Dewey and Ferris were both influenced by the same man: Johann Heinrich Pestalozzi. Many believe that Ferris nurtured the Pestalozzian movement and carried it into the twentieth century.
That movement began in pre-revolutionary France with John Jacques Rousseau (1712-1778) who wrote the book Emile, which proposed a new educational plan. In an unorthodox manner, a mix of academic and practical, Emile was educated to use his hands as well as his mind to provide the necessities of life.
Emile, although a member of the upper class, was taught things which would be considered low class by the aristocracy. He was even "apprenticed" to a carpenter in order to learn how to build a house. Rousseau's philosophy was not popular, and he was banished from France for publishing the education of Emile.
The thread then extends into the next century to Switzerland where Pestalozzi, who set up, among other things, a school on a farm where he planned to educate poor people's children; for this he earned the title of "Father of Elementary Education." But his method of teaching was to have his pupils learn while doing, thus also making him "Father of Vocational Education."

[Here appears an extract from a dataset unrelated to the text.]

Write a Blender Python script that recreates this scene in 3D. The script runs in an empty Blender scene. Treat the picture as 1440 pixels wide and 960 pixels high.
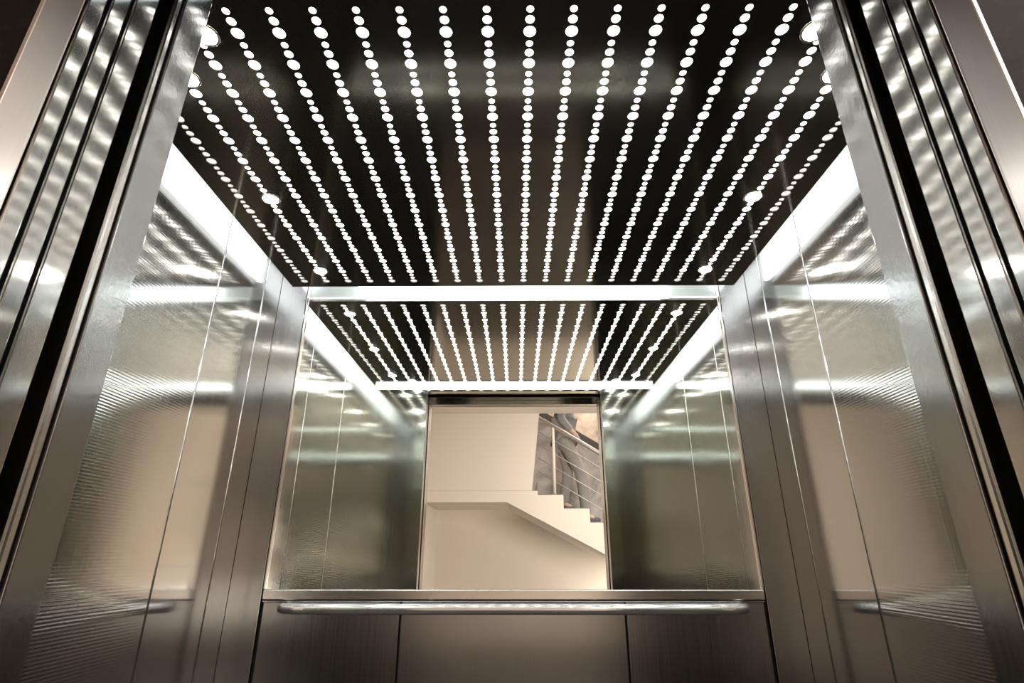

He had tried out his principles by educating his own daughter according to the format Rousseau had suggested for educating Emile. Pestalozzi asked for a government grant from Switzerland to support his school concept, but he was turned down. Without this financial support, he personally paid for the education of his pupils until he ran out of finances. He later set up a private school which he operated for many years.

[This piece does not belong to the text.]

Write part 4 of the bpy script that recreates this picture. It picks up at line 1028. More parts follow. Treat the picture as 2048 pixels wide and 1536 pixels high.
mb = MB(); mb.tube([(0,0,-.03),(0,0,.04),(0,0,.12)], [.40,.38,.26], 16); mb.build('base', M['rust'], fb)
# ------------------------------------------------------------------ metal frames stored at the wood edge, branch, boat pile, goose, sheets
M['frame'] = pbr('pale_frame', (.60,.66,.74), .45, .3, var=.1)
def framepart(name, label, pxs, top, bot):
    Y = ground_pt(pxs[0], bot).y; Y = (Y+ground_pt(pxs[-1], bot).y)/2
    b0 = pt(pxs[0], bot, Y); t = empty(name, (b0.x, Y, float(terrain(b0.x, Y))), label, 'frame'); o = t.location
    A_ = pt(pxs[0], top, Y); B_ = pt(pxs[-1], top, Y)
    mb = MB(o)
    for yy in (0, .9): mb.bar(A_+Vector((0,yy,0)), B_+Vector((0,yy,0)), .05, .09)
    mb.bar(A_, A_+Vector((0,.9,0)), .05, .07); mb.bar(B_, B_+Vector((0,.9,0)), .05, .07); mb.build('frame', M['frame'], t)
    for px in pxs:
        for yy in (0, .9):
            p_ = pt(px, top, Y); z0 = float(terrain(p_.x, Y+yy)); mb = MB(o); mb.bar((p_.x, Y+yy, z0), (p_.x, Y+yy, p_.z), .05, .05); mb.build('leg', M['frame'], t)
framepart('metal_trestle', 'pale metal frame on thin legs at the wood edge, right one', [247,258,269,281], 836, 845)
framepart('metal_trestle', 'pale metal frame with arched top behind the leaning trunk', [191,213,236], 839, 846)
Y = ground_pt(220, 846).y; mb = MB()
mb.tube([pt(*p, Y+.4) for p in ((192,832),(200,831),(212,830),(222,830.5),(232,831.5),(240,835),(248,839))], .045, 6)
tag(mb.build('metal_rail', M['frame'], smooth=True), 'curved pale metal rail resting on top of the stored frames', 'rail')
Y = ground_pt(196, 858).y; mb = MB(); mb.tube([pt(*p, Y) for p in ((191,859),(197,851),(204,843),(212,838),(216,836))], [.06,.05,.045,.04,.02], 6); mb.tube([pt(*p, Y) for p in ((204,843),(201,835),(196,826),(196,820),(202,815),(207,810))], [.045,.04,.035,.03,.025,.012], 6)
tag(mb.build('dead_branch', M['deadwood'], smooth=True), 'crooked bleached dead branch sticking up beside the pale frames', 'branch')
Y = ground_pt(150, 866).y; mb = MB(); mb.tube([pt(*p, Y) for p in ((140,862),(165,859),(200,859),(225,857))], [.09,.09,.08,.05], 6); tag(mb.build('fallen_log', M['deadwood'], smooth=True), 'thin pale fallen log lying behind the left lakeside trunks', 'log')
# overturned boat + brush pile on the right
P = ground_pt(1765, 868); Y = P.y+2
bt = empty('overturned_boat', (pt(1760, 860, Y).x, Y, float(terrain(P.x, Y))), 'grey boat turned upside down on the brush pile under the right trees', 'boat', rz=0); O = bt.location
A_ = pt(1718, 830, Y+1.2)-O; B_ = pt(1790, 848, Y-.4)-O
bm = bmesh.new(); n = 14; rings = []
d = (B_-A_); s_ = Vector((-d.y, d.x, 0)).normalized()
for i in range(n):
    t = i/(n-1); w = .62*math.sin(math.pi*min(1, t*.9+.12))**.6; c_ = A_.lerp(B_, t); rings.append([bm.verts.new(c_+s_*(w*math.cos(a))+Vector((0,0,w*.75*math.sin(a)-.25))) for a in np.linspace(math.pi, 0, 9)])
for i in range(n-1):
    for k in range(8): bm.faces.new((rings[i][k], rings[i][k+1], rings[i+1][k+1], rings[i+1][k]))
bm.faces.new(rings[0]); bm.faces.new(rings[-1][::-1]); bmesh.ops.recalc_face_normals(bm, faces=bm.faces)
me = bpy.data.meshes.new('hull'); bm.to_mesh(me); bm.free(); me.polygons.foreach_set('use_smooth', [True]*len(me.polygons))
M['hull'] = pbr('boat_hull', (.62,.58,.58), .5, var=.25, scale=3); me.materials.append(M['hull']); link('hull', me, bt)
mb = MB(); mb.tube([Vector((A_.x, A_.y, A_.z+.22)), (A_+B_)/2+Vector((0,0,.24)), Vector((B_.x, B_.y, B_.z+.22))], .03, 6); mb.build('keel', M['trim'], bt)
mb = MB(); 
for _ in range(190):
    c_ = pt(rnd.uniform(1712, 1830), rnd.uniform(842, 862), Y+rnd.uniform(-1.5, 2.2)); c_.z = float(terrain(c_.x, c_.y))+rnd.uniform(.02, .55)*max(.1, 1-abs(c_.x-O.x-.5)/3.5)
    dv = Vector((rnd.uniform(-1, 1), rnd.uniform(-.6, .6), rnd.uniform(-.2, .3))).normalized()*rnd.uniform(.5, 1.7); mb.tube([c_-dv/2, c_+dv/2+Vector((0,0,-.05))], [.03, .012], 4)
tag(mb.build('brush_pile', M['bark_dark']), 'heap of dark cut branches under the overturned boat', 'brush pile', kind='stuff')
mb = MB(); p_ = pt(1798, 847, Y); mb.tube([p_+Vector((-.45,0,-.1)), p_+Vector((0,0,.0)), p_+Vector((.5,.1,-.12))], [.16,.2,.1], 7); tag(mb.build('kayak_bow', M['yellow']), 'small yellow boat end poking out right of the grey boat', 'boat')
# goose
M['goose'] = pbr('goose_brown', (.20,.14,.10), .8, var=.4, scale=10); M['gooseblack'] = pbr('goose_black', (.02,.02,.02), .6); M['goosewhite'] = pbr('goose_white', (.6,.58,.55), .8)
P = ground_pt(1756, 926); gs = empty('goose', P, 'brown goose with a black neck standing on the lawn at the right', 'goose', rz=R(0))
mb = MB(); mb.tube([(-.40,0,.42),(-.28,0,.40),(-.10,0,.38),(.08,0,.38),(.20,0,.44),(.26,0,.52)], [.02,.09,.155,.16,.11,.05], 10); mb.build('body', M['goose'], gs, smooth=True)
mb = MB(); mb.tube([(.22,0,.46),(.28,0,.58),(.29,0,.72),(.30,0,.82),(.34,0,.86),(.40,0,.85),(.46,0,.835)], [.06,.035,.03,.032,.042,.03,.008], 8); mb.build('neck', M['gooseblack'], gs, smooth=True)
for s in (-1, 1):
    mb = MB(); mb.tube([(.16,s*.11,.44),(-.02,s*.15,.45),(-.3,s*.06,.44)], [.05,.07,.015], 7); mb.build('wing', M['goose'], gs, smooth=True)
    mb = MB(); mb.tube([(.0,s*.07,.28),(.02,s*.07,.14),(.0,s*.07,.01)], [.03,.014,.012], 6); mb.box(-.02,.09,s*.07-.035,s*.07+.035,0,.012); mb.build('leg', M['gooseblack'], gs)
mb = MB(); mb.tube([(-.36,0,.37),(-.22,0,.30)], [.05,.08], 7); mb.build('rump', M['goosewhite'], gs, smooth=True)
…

The system became popular throughout the United States and Europe, particularly England. There even was a Pestalozzian Center in Japan.

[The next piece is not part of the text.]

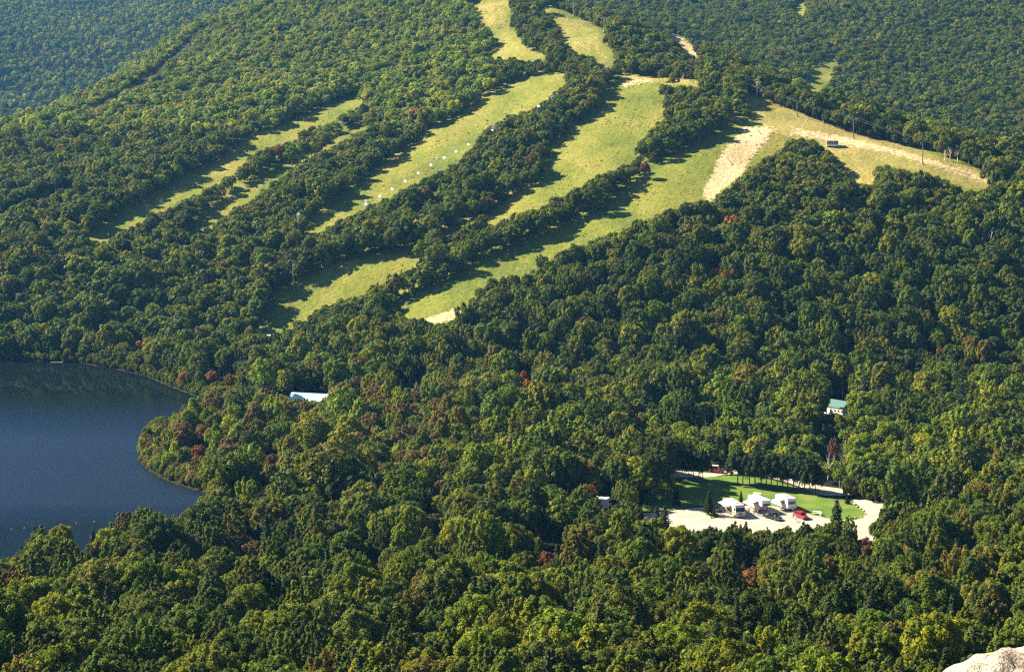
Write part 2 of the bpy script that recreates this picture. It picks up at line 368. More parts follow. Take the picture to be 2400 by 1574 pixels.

Pestalozzi asked for a government grant from Switzerland to support his school but was turned down.
Pestalozzi's chief assistant was Hermann Krusi, whose son, Johann Heinrich Hermann Krusi, Jr., (1817-1903) found his way to Oswego, New York, where he became a faculty member at Oswego Normal School, teaching the Pestalozzian method which the Oswego president tried to adopt as the basis for teacher training at this fountainhead of teacher education in America.
When W.N. Ferris entered Oswego Normal School in 1871, he fell under the influence of Krusi. In his autobiography, Ferris mentions Krusi as the one outstanding teacher who influenced his thinking to develop an educational institute for the working class.
Krusi also taught geometry at Oswego, and Helen Gillespie Ferris, who attended long enough to receive her advanced certificate, also had many courses from him. In her time Helen Ferris was considered the best geometry teacher in Michigan, as attested to by the state superintendent of Public Instruction. Woodbridge and Helen Ferris, much influenced by the Pestalozzian philosophy, carried to Big Rapids this philosophy and used it as a foundation for their Big Rapids Industrial School.
Among the books salvaged from Mr. Ferris' library is a biography of Pestalozzi written in 1875 by the younger Krusi as a tribute to his father, Pestalozzi's long-time associate. Its title is, Pestalozzi: His Life, Works, and Influence.
When the younger Krusi retired from Oswego Normal School in 1887, the Pestalozzian identity began to wane as the normal school concept waxed. Although he died in 1903, Krusi's autobiography, Recollections of My Life, was not published until 1907.
In 1969 Will S. Monroe published a History of the Pestalozzian Movement in the United States. It concluded with a chapter on the St. Louis example from 1868-1880.
Thus the impetus was there for W.N. Ferris to incorporate whatever Pestalozzian theory he saw fit into his school in Big Rapids.
There are many who believe that much of the Pestalozzian push came from Helen G. Ferris. After all, she attended Oswego Normal School for three years and earned a degree while Woodbridge attended little more than a year. As is often the case with wives of domineering men, she probably had a great deal of influence on her husband without his realizing it.
While John Dewey (1859-1952) was developing his philosophy to change the educational system, Woodbridge Nathan Ferris (1853-1928) was building a school by trial-and-error which would become the cornerstone for career, technical/professional education beyond the secondary level. Dewey became internationally famous. W.N. Ferris did not.